The New York Times has reported that Trump told Apple CEO Tim Cook during a meeting in May that the US government would not levy tariffs on iPhones assembled in China, citing a person familiar with the meeting.
“The way the president has been using his trade authority, you have direct examples of him using his authority to target specific products and companies,” said Sage Chandler, vice president for international trade policy at the Consumer Technology Association.
The toll from tariffs on the gadget world’s smaller product lines could be significant. Sonos and Fitbit do not break out individual product sales, but collectively they had $2.6 billion in revenue last year. Bernstein analyst Toni Sacconaghi estimates that the Apple Watch alone will bring in $9.9 billion in sales this year, though that estimate includes sales outside the United States that the tariff would not touch.
It is possible that the products from Apple, Fitbit and Sonos no longer fall under tariff codes in the $200 billion list, trade experts said. The codes applied to specific products are only public knowledge because their makers asked regulators to rule on their proper classification.
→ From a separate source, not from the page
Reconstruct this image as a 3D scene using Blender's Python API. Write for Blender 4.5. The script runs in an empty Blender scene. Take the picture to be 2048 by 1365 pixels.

And some of the products have been replaced by newer models that could be classified differently.
But if companies have products whose tariff codes are on the list, they have three options, experts said: Advocate to get the code dropped from the list during the public comment period, apply for an exclusion once tariffs go into effect, or try to have their products classified under a different code not on the list.
The last option could prove difficult due to the thousands of codes covered, said one former US trade official.